Among the entries below, extract exactly the lines that run from the one with "The Blender Python" through the one with "b = MB(); b.box((5.30, -.3, 0), (5.42, 4.86, .06));", both ends included.

[BEGIN SOURCE DATA]

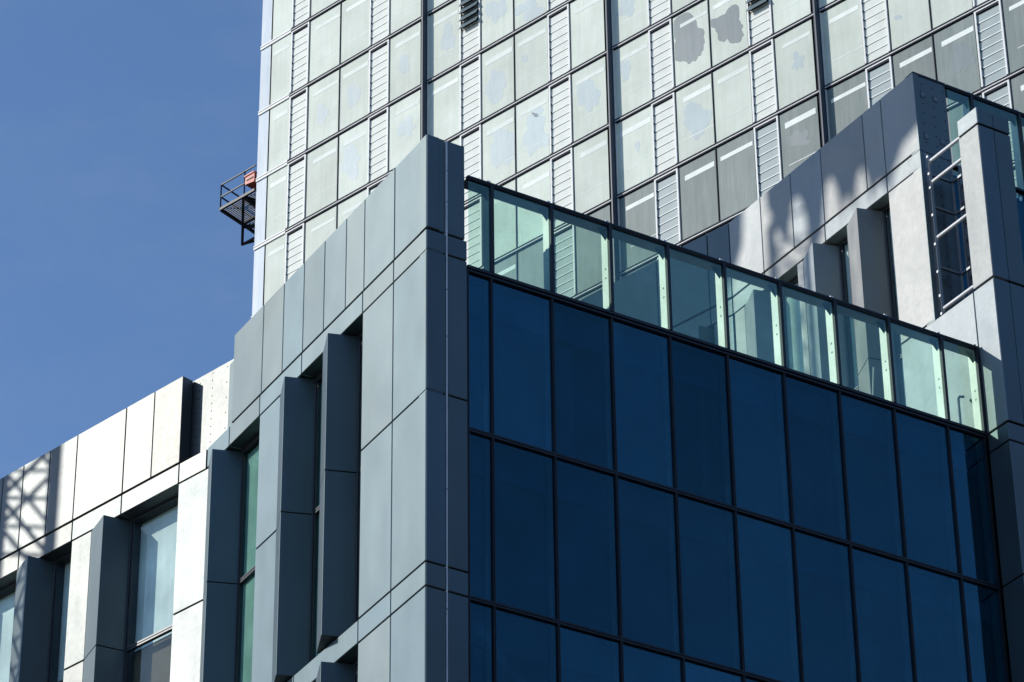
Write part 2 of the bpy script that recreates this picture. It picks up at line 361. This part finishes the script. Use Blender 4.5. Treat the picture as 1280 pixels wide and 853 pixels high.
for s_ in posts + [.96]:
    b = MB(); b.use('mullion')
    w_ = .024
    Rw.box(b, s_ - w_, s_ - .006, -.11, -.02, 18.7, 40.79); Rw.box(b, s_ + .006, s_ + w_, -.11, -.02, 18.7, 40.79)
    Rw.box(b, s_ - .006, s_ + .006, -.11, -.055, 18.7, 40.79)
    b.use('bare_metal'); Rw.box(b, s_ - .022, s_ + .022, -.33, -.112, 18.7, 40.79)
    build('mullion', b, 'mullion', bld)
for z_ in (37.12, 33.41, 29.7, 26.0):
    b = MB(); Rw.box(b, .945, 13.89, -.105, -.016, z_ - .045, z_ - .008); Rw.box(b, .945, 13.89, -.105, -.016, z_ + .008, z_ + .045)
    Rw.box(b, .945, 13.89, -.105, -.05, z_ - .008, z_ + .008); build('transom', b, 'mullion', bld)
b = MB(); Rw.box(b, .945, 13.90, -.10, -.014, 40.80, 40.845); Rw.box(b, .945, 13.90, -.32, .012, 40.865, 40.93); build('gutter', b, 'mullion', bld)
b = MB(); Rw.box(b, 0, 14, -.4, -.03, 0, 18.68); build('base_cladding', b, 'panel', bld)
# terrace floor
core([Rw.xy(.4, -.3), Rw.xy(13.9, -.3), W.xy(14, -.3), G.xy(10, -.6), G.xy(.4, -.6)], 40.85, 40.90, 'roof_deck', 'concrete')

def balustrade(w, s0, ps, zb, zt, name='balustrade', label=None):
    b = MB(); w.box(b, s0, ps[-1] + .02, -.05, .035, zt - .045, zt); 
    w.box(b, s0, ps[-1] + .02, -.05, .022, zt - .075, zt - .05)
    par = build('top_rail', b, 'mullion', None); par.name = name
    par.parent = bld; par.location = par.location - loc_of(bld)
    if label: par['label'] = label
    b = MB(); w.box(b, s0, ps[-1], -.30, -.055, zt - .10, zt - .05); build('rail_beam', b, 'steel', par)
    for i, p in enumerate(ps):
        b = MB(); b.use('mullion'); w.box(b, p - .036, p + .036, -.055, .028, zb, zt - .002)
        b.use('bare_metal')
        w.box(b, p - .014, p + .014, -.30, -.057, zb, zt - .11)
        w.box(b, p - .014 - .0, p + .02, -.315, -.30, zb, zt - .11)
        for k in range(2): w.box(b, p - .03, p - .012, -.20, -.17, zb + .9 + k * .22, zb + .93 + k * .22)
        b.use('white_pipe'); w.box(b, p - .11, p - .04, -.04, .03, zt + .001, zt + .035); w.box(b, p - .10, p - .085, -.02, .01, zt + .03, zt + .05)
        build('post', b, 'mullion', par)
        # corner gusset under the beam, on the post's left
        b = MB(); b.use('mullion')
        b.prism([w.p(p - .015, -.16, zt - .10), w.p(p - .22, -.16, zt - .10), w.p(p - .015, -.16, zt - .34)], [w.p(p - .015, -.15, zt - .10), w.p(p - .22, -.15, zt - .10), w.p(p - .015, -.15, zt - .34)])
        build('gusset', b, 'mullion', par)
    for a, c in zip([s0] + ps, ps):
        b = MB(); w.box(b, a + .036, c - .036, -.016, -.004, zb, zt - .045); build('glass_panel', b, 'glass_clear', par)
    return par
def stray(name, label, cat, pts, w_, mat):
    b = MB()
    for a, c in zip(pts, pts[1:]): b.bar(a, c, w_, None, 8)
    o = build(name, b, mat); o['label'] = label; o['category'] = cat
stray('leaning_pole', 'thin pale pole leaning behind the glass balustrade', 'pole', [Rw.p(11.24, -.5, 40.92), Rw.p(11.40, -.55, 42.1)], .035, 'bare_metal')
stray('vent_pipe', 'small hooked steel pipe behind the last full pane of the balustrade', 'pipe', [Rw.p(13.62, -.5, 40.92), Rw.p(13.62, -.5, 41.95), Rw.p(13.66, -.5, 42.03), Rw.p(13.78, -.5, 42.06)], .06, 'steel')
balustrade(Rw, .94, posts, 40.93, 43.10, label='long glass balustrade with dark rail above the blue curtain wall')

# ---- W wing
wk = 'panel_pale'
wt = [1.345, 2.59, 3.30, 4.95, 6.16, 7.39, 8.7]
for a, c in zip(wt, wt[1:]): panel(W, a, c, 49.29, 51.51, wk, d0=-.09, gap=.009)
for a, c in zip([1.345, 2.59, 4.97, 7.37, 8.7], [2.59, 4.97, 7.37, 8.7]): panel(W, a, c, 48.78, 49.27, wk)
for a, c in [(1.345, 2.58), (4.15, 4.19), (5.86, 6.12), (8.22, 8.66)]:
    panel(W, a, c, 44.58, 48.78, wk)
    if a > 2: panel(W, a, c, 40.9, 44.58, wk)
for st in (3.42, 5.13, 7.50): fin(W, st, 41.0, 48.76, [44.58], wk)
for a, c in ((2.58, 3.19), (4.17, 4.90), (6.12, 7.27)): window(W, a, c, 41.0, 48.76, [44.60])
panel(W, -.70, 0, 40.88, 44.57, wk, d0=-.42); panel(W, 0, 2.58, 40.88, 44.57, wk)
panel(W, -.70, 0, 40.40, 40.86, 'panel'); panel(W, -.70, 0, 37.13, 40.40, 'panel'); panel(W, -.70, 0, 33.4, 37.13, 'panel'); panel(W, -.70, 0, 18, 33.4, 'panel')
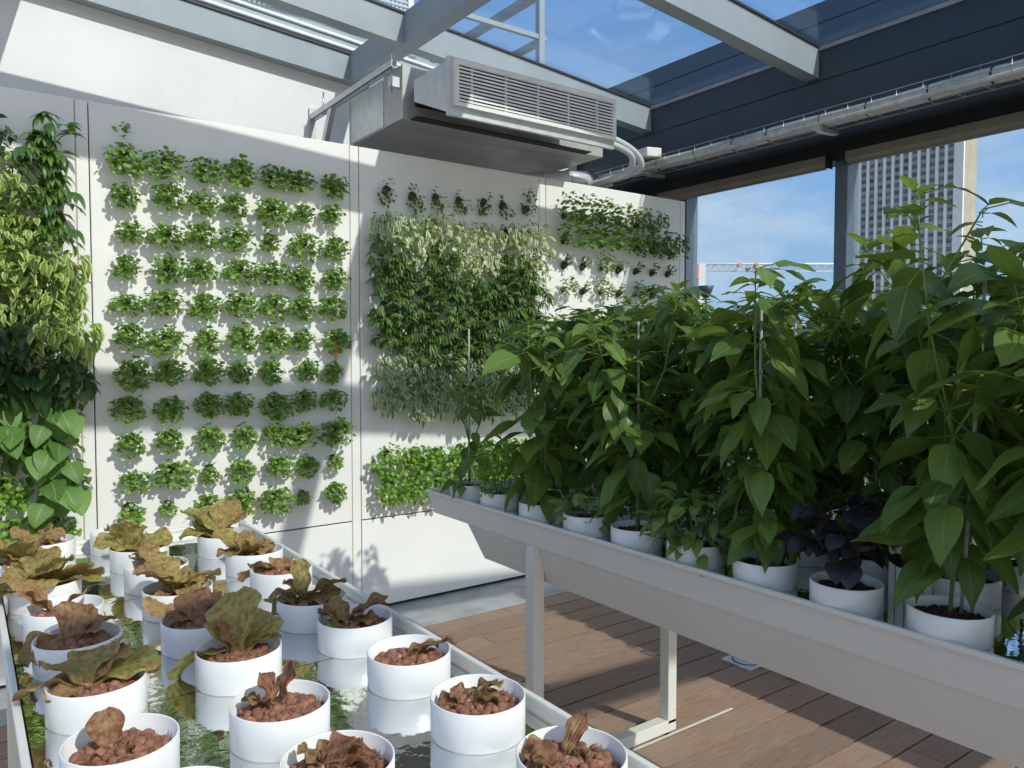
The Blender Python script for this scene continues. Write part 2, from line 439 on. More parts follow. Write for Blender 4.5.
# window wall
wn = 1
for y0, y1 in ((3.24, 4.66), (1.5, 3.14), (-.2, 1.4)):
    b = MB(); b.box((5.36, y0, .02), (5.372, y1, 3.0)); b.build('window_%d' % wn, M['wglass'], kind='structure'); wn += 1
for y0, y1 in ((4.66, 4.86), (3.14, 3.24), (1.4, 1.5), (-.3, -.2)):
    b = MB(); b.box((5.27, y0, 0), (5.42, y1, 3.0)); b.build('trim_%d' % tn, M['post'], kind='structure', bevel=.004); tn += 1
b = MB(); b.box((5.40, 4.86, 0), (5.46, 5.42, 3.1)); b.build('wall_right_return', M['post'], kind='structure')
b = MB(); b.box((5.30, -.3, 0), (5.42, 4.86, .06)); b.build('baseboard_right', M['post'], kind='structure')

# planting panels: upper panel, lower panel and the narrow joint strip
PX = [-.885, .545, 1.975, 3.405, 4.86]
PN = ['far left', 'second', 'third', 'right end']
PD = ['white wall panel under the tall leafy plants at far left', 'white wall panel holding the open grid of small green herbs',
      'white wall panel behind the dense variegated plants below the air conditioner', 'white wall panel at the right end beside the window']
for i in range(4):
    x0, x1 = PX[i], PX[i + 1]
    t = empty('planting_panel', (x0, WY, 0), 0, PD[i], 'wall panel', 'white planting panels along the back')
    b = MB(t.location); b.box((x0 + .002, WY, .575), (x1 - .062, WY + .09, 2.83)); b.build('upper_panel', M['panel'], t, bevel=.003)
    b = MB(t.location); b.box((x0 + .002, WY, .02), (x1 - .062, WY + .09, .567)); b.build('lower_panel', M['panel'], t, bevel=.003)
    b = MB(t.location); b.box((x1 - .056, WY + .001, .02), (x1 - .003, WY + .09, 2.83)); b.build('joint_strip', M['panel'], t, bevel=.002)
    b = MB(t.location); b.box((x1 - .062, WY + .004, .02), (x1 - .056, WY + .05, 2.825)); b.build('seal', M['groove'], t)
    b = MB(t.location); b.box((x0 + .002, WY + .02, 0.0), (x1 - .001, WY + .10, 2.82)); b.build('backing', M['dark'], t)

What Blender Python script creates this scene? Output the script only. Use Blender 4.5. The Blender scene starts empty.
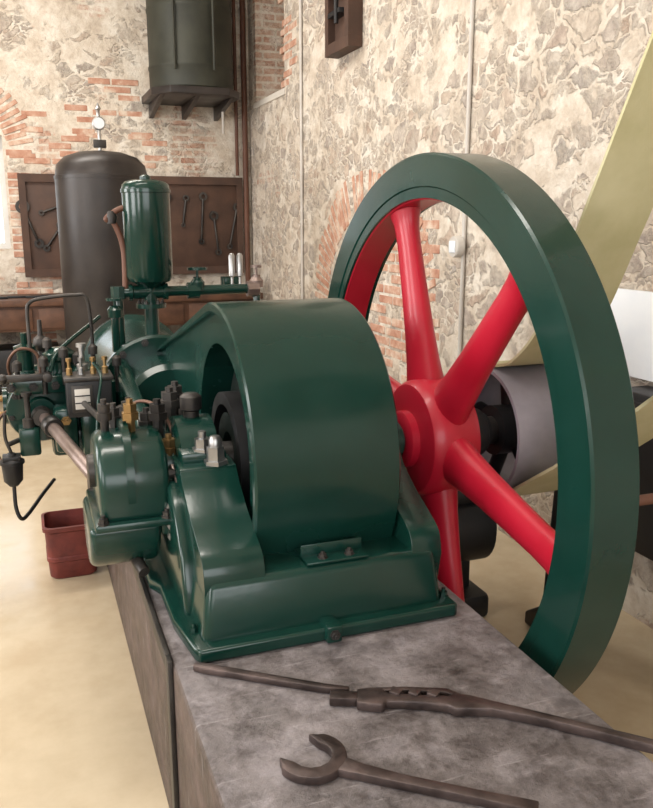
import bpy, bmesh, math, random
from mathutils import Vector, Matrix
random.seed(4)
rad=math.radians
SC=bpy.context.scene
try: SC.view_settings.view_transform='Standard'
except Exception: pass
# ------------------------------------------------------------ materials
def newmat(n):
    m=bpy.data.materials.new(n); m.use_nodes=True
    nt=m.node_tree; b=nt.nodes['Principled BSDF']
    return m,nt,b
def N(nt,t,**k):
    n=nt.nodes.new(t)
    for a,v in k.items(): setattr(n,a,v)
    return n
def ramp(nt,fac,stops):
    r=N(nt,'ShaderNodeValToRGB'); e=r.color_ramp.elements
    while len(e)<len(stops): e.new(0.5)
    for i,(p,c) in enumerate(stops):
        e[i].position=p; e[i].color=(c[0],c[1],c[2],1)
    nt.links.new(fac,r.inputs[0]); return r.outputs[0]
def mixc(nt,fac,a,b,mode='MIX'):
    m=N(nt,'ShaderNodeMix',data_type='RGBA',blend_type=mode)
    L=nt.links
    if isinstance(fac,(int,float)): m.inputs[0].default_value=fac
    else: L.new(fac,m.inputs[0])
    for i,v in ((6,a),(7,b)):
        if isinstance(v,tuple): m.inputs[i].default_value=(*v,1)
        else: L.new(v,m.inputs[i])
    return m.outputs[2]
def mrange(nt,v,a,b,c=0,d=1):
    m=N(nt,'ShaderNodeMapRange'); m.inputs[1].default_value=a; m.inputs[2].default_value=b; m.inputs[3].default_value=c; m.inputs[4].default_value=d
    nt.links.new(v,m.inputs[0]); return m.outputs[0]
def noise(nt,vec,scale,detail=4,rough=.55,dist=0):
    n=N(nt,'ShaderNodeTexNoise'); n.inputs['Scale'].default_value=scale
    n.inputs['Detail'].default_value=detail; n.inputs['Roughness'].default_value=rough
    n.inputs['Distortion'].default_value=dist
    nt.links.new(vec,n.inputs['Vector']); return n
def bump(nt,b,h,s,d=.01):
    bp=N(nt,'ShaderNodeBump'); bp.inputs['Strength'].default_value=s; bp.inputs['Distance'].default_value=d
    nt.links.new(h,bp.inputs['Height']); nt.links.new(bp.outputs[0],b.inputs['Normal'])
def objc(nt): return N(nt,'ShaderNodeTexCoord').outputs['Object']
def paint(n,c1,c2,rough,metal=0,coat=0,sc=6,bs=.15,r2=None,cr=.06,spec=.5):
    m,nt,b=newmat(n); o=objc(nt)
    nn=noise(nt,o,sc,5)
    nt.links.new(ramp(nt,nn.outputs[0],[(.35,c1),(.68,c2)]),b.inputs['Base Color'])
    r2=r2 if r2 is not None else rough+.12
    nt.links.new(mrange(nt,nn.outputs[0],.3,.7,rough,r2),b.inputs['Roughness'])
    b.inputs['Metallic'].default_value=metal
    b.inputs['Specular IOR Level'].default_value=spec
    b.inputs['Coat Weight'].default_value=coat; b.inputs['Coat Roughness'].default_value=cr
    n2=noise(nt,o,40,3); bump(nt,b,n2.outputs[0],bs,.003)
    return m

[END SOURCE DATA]

**SOLUTION TO THIS TASK**.
The Blender Python script for this scene continues. Write part 2, from line 439 on. More parts follow. Write for Blender 4.5.
# window wall
wn = 1
for y0, y1 in ((3.24, 4.66), (1.5, 3.14), (-.2, 1.4)):
    b = MB(); b.box((5.36, y0, .02), (5.372, y1, 3.0)); b.build('window_%d' % wn, M['wglass'], kind='structure'); wn += 1
for y0, y1 in ((4.66, 4.86), (3.14, 3.24), (1.4, 1.5), (-.3, -.2)):
    b = MB(); b.box((5.27, y0, 0), (5.42, y1, 3.0)); b.build('trim_%d' % tn, M['post'], kind='structure', bevel=.004); tn += 1
b = MB(); b.box((5.40, 4.86, 0), (5.46, 5.42, 3.1)); b.build('wall_right_return', M['post'], kind='structure')
b = MB(); b.box((5.30, -.3, 0), (5.42, 4.86, .06)); b.build('baseboard_right', M['post'], kind='structure')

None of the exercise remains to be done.